Well, they picked one of the worst places in the Continental US for this. The story is that Gunnison would often come in as the coldest place in the Continental US. It was ruining tourism, so they closed the weather station there, and the coldest place moved to Frasier. We had a memorial almost a month ago in Dillon, CO, and a bunch of those attending had gone to Wasted State College there (as had the deceased). Many of the stories had some element of how friggen cold it was there. There is also typically a bit more snow there than in the rest of the CO Rockies, but not as much as in the San Juan’s to the SW of there.

He had been in my patrol in Boy Scouts, and not all of the stories were complimentary - such as when he left his boots too close to the fire one night. He was 11, and I was 14. We learned to do winter camping then. Even getting a fire started was a problem. Then, after college, we had much of a decade of camping in snow caves, before we could afford to stay in huts and yurts, on our annual backcountry ski trip (it got worse - by our late 50s we would sometimes get dropped off by chopper in the Canadian Rockies).

I concur with Levi Starks, above. First order of business is shelter. Then, if you don’t have your own sawmill, wood for heat. A lot of wood. Well, propane if the truck can get to you. But here, wood. In NW MT, where we spend the warmer six months of the year, one big old house in town, always has a stack of wood by first snowfall 6’ high along one complete edge of the property of wood ready for winter. What were they going to eat? It takes a lot of food to survive the winter. Fall should have been when they were bringing in a couple elk. Need veggies too. Canned are just fine, if you aren’t canning them yourselves.

And today, the #1 thing that I would want - a satellite phone.

Gdaddy said...

Sadly we don't get to pick our "parents".

Michael said...

Conservative preppers wait to go into their hidey holes after the trouble starts. Lefties not so much

William said...

On the plus side, they didn't get eaten by bears. Clearly not the worst of all possible wilderness deaths.

Fustigator said...

Near as I can tell it was reported that they were found near or in the Gold Creek Campground. I have dirtbiked several times from that very campground. They werent found until Jun/Jul because the road was probably blocked by snow. No one comes around to plow it....way beyond county maintenance. And these things

And when people got access to the campground they probably smelled that familiar decaying flesh smell that you get with dead cattle/livestock.

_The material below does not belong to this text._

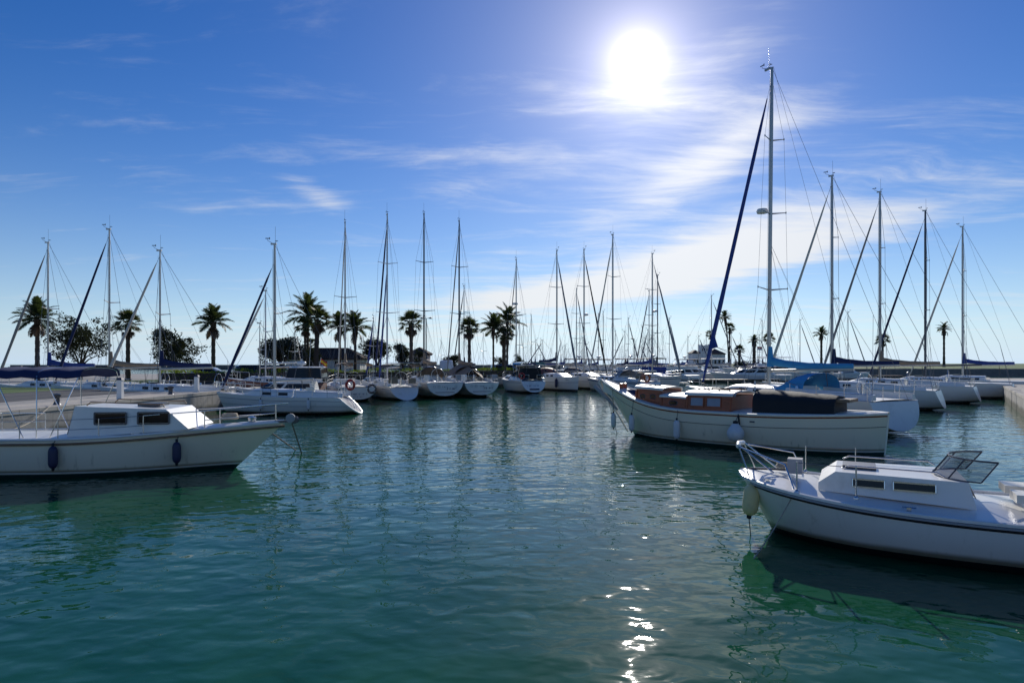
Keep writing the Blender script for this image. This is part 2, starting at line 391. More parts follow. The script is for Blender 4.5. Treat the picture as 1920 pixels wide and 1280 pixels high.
H['cream'] = hullmat('cream_hull', (0.85, 0.75, 0.56), anti=(0.008, 0.035, 0.03), boot=(0.62, 0.60, 0.52), z1=0.10, z2=0.11, z3=0.155, rough=0.18, stain=(0.30, 0.23, 0.12), yel=0.7)
H['blue'] = hullmat('blue_sheer_hull', (0.68, 0.69, 0.72), boot=(0.02, 0.04, 0.16))
H['rust'] = hullmat('rust_red_hull', (0.22, 0.06, 0.03))
H['grey'] = hullmat('pale_grey_hull', (0.62, 0.62, 0.63), boot=(0.05, 0.06, 0.09))
H['navy'] = hullmat('dark_blue_hull', (0.02, 0.03, 0.07), yel=0.1)
# ------------------------------------------------------------------ water
def water_material():
    m = bpy.data.materials.new('harbour_water'); m.use_nodes = True
    t = NT(m.node_tree); b = m.node_tree.nodes['Principled BSDF']
    co = t.n('ShaderNodeTexCoord').outputs['Object']
    def wave(scale, sx, sy, rot, detail, dist=0.0, rough=0.5):
        mp = t.n('ShaderNodeMapping'); t.put(mp.inputs['Vector'], co)
        mp.inputs['Rotation'].default_value = (0, 0, math.radians(rot)); mp.inputs['Scale'].default_value = (sx, sy, 1)
        return t.noise(mp.outputs[0], scale, detail, rough, dist)
    calm = t.mapr(t.noise(co, 0.05, 2, 0.5), 0.36, 0.66)             # patches of wind ripple and of smooth water
    swell = wave(0.55, 0.6, 1.1, 12, 1)
    chop = wave(1.9, 0.88, 1.15, -8, 1.0, 0.3)
    chop2 = wave(3.9, 0.9, 1.1, 24, 1.0, 0.3)
    ripple = wave(9.5, 0.7, 1.15, -4, 2.0, 0.3)
    h = t.math('MULTIPLY', swell, 0.045)
    h = t.math('ADD', h, t.math('MULTIPLY', chop, t.mapr(calm, 0, 1, 0.025, 0.031)))
    h = t.math('ADD', h, t.math('MULTIPLY', chop2, t.mapr(calm, 0, 1, 0.0065, 0.015)))
    h = t.math('ADD', h, t.math('MULTIPLY', ripple, t.mapr(calm, 0, 1, 0.0006, 0.0036)))
    bn = t.n('ShaderNodeBump'); bn.inputs['Strength'].default_value = 1.0; bn.inputs['Distance'].default_value = 1.0
    t.put(bn.inputs['Height'], h); t.put(b.inputs['Normal'], bn.outputs[0])
    murk = t.mapr(t.noise(co, 0.35, 4, 0.6, 0.8), 0.3, 0.75)
    t.put(b.inputs['Base Color'], t.mix(murk, c4((0.005, 0.060, 0.026)), c4((0.014, 0.088, 0.040))))
    b.inputs['Roughness'].default_value = 0.02; b.inputs['IOR'].default_value = 1.333; b.inputs['Specular IOR Level'].default_value = 0.36
    return m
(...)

That campground is just above 10,000 ft in altitude on a deadend road about 7 miles from Ohio (City) which is an old mining ghost town where people now have cabins and might summer there.

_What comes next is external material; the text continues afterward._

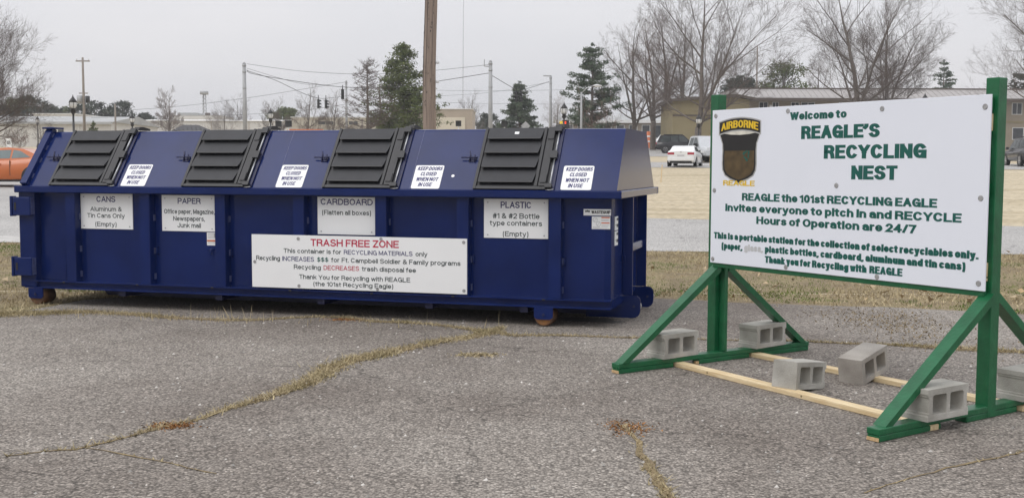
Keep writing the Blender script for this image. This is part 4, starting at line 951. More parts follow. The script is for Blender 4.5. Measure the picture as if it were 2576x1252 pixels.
zt = H(307, Y); MB().box(0, W_, 0, 16, 0, zt).build('wall', 'white_wall', r)
MB().prism([(-.3, zt), (8, zt + .55), (16.3, zt)], 'x', -.3, W_ + .3).build('roof', 'trim_white', r)
for xq in (6, 12.5, 19): MB().box(xq, xq + .1, -.05, -.001, 0, zt - .02).build('wall_joint', 'tan_band', r)
MB().box(17.2, 18.8, -.04, -.001, .3, 2.6).build('shed_door', 'roof_grey', r)
Y = 225; r, W_ = bld('roof_plant_building', 'grey block with a roof hut beyond the white depot', 440, 560, Y, 10)
zt = H(293, Y); MB().box(0, W_, 0, 10, 0, zt).build('wall', 'white_wall', r); MB().box(.6, 4.6, 1, 5, zt, H(286, Y)).build('roof_hut', 'roof_grey', r); MB().box(6.2, 7.0, 1, 2, zt, H(286, Y)).build('vent_stack', 'fascia_brown', r)
# picnic shelter with hipped roof
Y = 92; a = ground_at(484, Y); r = thing('picnic_shelter', 'small dark hip roofed shelter behind the first two lids', 'shelter', (a.x, Y, zg(Y)), .35)
ze, zt = hgt(484, 330, Y), hgt(484, 314.5, Y)
for sx_ in (-1, 1):
    for sy_ in (-1, 1): MB().box(sx_ * 1.25 - .06, sx_ * 1.25 + .06, sy_ * 1.1 - .06, sy_ * 1.1 + .06, 0, ze + .02).build('post', 'lamp_black', r)
v_ = [(-1.6, -1.4, ze), (1.6, -1.4, ze), (1.6, 1.4, ze), (-1.6, 1.4, ze), (-.6, 0, zt), (.6, 0, zt)]
rf = MB().add(v_, [(0, 1, 5, 4), (1, 2, 5), (2, 3, 4, 5), (3, 0, 4), (3, 2, 1, 0)]).build('roof', 'roof_dark', r)
for q in range(9):
    x = -1.4 + q * .35; tz = max(.05, min(1, (1.6 - abs(x)) / 1.0))
    MB().tube([(x, -1.4, ze + .03), (x * 1.0, -1.4 + 1.4 * tz, ze + (zt - ze) * tz + .03)], .022, 4).build('roof_seam', 'signal_dark', rf)

# ================================================================== trees
def bare_tree(name, label, base, height, spread, seed, m='twigs_brown', fork=.22, stems=5, levels=4, up=.55, trunk_r=None, group='bare winter trees', twig=.008, kids=(6, 5, 4, 3), tilt0=.12):
    """tapered trunk, limbs that fork again and again, twigs at the ends"""
    rnd = random.Random(seed)
    root = thing(name, label, 'tree', base, 0, group)
    tr = trunk_r or height * .022
    T = MB(); V, F = [], []
    fz = height * fork
    T.tube([(0, 0, -.3), (0, 0, .15), (.03 * tr, .05, fz * .6), (.05, .0, fz)], [tr * 1.5, tr * 1.12, tr * .95, tr * .85], 9)
    C3 = [(math.cos(i * 2.0944), math.sin(i * 2.0944)) for i in range(3)]
    def thin(q, rr):
        d = q[-1] - q[0]; a_ = d.orthogonal().normalized(); b_ = d.normalized().cross(a_); k0 = len(V)
        for p, r_ in zip(q, rr):
            for c, s_ in C3: V.append(p + (a_ * c + b_ * s_) * r_)
        for i in range(len(q) - 1):
            for j in range(3):
                F.append((k0 + i * 3 + j, k0 + i * 3 + (j + 1) % 3, k0 + i * 3 + 3 + (j + 1) % 3, k0 + i * 3 + 3 + j))
    def limb(p, d, L_, r_, lev):
        n_ = (5, 4, 3, 2, 2)[min(lev, 4)]
        q = [Vector(p)]; dd = Vector(d).normalized(); rr = [r_]
        for i in range(n_):
            dd = (dd + Vector((rnd.uniform(-1, 1), rnd.uniform(-1, 1), rnd.uniform(-.6, .6))) * .15 + Vector((0, 0, .09 * up))).normalized()
            q.append(q[-1] + dd * L_ / n_); rr.append(max(twig * .6, r_ * (1 - .72 * (i + 1) / n_)))
        if lev == 0: T.tube(q, rr, 7, cap=False)
        else: thin(q, rr)
        if lev >= levels: return
        k = kids[min(lev, len(kids) - 1)]
        for j in range(k):
            t = min(.99, .2 + .8 * (j + rnd.random() * .9) / k)
            i = min(int(t * n_), n_ - 1); f_ = t * n_ - i
            pp = q[i].lerp(q[i + 1], f_); ax = (q[i + 1] - q[i]).normalized()
            o1 = Matrix.Rotation(rnd.uniform(0, 6.28), 3, ax) @ ax.orthogonal().normalized()
            ang = rnd.uniform(.4, .9)
            nd = ax * math.cos(ang) + o1 * math.sin(ang) + Vector((0, 0, .2 * up))
            limb(pp, nd, L_ * rnd.uniform(.38, .6) * (1.15 - .35 * t), max(twig, (rr[i] * (1 - f_) + rr[i + 1] * f_) * .44), lev + 1)
    # leaders carry the crown; scaffold limbs leave them at rising heights, the lower ones nearly level
    leaders = []
    for s_ in range(3):
        a = rnd.uniform(0, 6.28); tl = (.04, .22, .34)[s_] * min(1.6, spread / (height * .35))
        q = [Vector((.05, 0, fz * (1, .9, .8)[s_]))]; dd = Vector((math.cos(a) * tl, math.sin(a) * tl, 1)).normalized(); Ls = (height - fz) * (1, .86, .74)[s_]; n_ = 7
        for i in range(n_):
            dd = (dd + Vector((rnd.uniform(-1, 1), rnd.uniform(-1, 1), 0)) * .09).normalized(); q.append(q[-1] + dd * Ls / n_)
        rr = [max(twig, tr * (.72, .5, .42)[s_] * (1 - i / n_) ** .85) for i in range(n_ + 1)]
        T.tube(q, rr, 7, cap=False); leaders.append((q, rr, Ls))
    for s_ in range(stems * 2):
        u = (s_ + rnd.random()) / (stems * 2); q, rr, Ls = leaders[s_ % 3]
        t = (.02 + .93 * u) * (len(q) - 1); i = min(int(t), len(q) - 2); p = q[i].lerp(q[i + 1], t - i)
        a = s_ * 2.4 + rnd.uniform(-.5, .5); ang = 1.18 - .72 * u + rnd.uniform(-.18, .18)
        d = Vector((math.cos(a) * math.sin(ang), math.sin(a) * math.sin(ang), math.cos(ang)))
        env = math.sqrt(max(.04, 1 - ((u - .3) / .78) ** 2))        # rounded crown outline
        limb(p, d, spread * env * rnd.uniform(.75, 1.08), max(twig * 2, rr[i] * .55), 0 if u < .5 else 1)
    T.build('trunk', 'bark', root, fix=False)
    npmesh('crown', np.array([tuple(p) for p in V]), np.array(F), m, root)
    return root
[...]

Once the snow flies (usually about October), there is nothing up there. Unless they were experienced hunters hunting game such as Deer and Elk (illegally I might add) there would be zero things to eat. Nearest big town with supplies is Gunnison which is 27 miles away. Winter lasts at 10k feet from about Nov 1- June 15th. Clearly they werent knowledgeable about how things work in the winter time on the west side of the continental divide in Colorado. Snow depth this year was immense. I'm sure they were snowed in without ability to drive down to Ohio, Parlin or Gunnison. Gunnison river valley and its tributaries are also one of the coldest areas for overnight lows in the state.

Also looking at the link I provide below, only people that would potentially come around are snowshoers or nordic skiers since snowmobiling is not allowed on the forest service roads and trails right nearby.

https://trails.colorado.gov/places/na~1899002#activity=motorcycle


Ignorance is Bliss said...

...she didn’t want them to get wrapped up in what the world was coming to...

Mission Accomplished

Eva Marie said...

Levi Starks at 8:58 am: What a beautiful story. How lucky you are that those days comprise your earliest memories.

madAsHell said...

There used to be an old Ketchikan, Alaska transit bus sitting in the woods. It seems like every spring they were removing the dead from the bus. People that were going to ride out the winter in an un-insulated, un-heated bus with broken windows.

The bus has been removed. It was an attractive nuisance

Josephbleau said...

Yes not a bad location. McIntyre Gulch, some gold and more silver, not really commercial. It was looked at once for large quartz crystals for pure silicon in electronics but other places ( say, Spruce Pine NC)were better. As some say, there has been more money put into the ground than has been taken out of it. Not so true today after Nevada’s Carlin gold.

chuck said...

Living off the land isn't easy, but some folks can do it.

He said he lost weight steadily at first. After a while he was nothing but bone and muscle. After that, he said he stopped losing weight, and he also stopped thinking, and he started moving. He said he became just another carnivore in the forest. As his thinking subsided, his senses came to the fore. He said he could smell deer, and his head would snap around without volition when the odor hit his nostrils. He began to think like a deer.

More at the link.

NMObjectivist said...

They could have just moved to a small town and gotten off cable and the Internet. Not sure hard-core prepping is ever good.

Rusty said...

If you follow the series, "Alone", you'll find the biggest obstacle to survival is between your ears. Most of the contestants talk themselves into quitting.

MadisonMan said...

I know where Ohio city is... it's not a city!
It's not Ohio either.

~ Gordon Pasha said...

Theodore Roosevelt damned near died on his Brazilian expedition due to inadequate planning.

Larry Niven famously said that Nature doesn't care if you're having fun.

stlcdr said...

People don’t realize how easy (literally) living is, today.

Paul said...

Enigma said...

"
This was likely influenced by 20 years of reality TV, to include Survivor, Survivorman, Naked and Afraid, and the like. Did they not watch any episodes filmed in cool/temperate regions? Colorado is cold and mountainous, while actual survival can be tough even in the tropics. Masochistic Les Stroud of Survivorman often spent a week without food or sleep in some random location while animals stalked him and insects bit him. He struggled a lot, even as fairly well trained in survival. "

I was a Les Stroud man till he went off the rails and started looking for Big Foot. I have Survivorman's videos and book. Excellent resource!!

SOS, with Creek Stewart, is another good one with many lessons to learn. Watched all of his shows.

Pretty faced Bear Grylls was to at first till he went all movie star nuts.

But no, I would not on purposely put myself in such dire straits unless I had tons of canned food for emergencies as well as a good shed to live in AND I took some survival courses from such as Creek Stewart!!!

Andrew said...

Another example: Emily Sotelo in New Hampshire.